China’s Arctic interests and its growing collaboration, driven by the West’s isolation of Russia since its Ukraine invasion, features prominently in DoD’s perception of the Arctic strategic environment. Decoupling the West from Russia and quickly weaning western states off their dependency on Russian oil and gas exports (a hallmark of the East-West economic integration that cemented the post-Cold War peace), has forced Moscow to pivot to Eurasia for new markets for its energy resources, not just China but also two democratic Asian states, Singapore and India, which take a more balanced approach to East-West divisions in world politics, opening new opportunities for Russia as western doors suddenly swung shut.
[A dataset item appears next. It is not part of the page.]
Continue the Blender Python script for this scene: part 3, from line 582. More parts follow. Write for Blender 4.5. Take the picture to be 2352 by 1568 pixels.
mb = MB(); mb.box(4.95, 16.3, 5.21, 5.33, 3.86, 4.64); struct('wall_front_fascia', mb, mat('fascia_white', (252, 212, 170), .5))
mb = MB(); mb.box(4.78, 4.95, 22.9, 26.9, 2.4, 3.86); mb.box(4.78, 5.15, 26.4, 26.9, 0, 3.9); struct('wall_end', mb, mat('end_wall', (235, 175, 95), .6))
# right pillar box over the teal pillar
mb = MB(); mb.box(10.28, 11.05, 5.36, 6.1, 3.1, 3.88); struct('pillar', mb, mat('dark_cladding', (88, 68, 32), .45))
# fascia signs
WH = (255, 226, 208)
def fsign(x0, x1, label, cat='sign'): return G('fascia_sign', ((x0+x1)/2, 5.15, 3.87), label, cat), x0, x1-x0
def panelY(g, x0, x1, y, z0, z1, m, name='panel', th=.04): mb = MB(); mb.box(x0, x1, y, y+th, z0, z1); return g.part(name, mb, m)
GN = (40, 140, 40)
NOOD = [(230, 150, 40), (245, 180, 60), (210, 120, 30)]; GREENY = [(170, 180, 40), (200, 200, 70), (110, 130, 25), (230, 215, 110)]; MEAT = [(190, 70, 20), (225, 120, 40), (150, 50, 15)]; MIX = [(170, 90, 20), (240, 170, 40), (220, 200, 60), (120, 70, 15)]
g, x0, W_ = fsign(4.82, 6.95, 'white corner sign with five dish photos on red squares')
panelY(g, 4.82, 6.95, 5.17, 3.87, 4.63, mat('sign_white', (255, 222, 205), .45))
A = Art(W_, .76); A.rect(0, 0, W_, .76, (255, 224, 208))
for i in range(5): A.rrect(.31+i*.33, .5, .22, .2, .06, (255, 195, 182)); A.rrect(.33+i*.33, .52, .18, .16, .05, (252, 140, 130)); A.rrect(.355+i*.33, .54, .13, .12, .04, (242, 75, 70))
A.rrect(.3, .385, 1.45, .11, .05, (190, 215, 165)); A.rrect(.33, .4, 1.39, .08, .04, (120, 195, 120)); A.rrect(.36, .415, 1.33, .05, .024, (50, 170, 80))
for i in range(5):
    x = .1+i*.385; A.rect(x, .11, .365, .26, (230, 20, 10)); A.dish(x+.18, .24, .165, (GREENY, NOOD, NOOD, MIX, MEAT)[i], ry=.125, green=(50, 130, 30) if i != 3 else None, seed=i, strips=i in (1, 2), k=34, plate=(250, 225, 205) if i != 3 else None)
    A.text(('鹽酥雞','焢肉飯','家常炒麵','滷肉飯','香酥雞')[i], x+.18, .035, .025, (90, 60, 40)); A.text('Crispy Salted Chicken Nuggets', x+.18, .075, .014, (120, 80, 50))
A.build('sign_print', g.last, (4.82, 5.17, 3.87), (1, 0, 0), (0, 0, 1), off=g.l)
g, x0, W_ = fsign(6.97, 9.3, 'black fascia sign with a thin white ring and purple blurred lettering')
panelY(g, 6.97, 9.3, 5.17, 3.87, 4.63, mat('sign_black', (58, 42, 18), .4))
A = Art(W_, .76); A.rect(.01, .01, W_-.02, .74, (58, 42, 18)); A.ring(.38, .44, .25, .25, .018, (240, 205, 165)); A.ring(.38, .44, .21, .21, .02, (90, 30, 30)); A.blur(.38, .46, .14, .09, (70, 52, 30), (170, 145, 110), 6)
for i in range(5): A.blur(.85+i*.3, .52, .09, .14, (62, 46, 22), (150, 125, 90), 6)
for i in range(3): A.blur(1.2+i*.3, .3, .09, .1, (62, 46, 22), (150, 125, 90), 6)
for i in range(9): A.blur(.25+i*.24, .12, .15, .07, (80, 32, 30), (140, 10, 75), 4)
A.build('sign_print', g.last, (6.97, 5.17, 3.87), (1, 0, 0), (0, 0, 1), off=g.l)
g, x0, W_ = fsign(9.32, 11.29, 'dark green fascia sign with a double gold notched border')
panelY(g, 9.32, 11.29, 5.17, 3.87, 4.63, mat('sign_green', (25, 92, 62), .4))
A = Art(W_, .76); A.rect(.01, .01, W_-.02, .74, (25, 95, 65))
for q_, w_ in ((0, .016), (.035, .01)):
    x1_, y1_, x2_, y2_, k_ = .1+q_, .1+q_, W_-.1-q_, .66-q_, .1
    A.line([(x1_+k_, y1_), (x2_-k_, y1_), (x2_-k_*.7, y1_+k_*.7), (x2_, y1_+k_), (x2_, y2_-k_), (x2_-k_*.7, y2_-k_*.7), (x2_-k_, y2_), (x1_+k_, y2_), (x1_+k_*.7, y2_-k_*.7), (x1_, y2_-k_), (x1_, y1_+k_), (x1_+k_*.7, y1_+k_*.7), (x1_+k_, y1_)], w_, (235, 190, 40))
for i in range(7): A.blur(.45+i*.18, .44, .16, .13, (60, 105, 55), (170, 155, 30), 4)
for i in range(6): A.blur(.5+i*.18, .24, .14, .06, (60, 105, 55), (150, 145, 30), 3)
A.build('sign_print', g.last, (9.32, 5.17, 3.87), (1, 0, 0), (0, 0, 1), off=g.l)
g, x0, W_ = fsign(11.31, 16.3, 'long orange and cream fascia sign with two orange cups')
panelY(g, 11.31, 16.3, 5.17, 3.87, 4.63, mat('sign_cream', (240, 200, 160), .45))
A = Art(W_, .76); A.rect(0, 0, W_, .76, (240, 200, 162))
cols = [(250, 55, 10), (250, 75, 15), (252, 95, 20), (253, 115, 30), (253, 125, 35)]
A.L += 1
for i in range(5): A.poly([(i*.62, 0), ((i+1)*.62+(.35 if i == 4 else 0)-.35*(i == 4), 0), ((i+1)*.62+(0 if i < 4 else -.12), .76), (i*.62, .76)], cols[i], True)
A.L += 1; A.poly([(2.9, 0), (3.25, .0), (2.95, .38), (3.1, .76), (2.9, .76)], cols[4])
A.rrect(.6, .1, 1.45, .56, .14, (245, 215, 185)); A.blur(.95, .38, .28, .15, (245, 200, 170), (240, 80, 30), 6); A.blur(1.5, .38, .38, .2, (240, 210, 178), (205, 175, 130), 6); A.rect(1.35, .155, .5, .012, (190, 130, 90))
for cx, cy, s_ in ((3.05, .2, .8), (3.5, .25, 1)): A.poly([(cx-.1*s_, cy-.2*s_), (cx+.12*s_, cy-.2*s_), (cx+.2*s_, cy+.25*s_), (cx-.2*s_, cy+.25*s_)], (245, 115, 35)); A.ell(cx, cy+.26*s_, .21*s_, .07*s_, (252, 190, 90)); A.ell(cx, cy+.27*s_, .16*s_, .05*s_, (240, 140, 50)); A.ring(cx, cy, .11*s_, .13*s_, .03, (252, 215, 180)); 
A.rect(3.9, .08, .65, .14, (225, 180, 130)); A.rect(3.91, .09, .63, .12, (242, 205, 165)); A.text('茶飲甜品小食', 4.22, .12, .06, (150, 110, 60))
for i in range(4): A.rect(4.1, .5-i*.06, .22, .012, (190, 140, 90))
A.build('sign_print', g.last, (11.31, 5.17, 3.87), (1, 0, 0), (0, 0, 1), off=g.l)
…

Curiously, China and not Russia tops the list of DoD’s new priorities in the Arctic strategic environment – a noteworthy but in many ways illogical strategic prioritization of what can be considered the least salient of Arctic security threats: “PRC and Russian activities in the Arctic — including their growing cooperation — the enlargement of NATO, and the increasing effects of climate change herald a new, more dynamic Arctic security environment. These changes, as well as the growing cooperation between Russia and the PRC, have the potential to alter the Arctic’s stability and threat picture. They also present opportunities for DoD to enhance security in the region by deepening cooperation with Allies and partners.”

DoD’s updated strategy describes PRC activities in the Arctic as follows: “The PRC includes the Arctic in its long-term planning and seeks to increase its influence and activities in the region. Though not an Arctic nation, the PRC is attempting to leverage changing dynamics in the Arctic to pursue greater influence and access, take advantage of Arctic resources, and play a larger role in regional governance.”  Not mentioned, but no less relevant, is that China’s Arctic policy resembles in many ways in form and substance that of its neighbours, particularly Japan, as does its Arctic capabilities which more closely resemble Japan’s than Russia, with whom it is equated here. China has risen fast and high as a global power, seeking “to pursue greater influence and access” all around the world as all great powers do.

DoD and its supporters seem to believe China should not be permitted to pursue its global interests like all great powers do. But China is not alone to assert its Arctic interests and ambitions, not even close. Japan, Korea, Singapore and India are all increasingly active non-Arctic states with expanding Arctic interests and ambitions and these should not be perceived as threats to the Arctic or to the West, when in fact they are to the benefit of Arctic peoples, many of whom continue to live in poverty and face persistent gaps in health, nutrition and economic security with their fellow countrymen to the south, and who welcome increasing interest in developing their homelands after long histories of neglect and exploitation.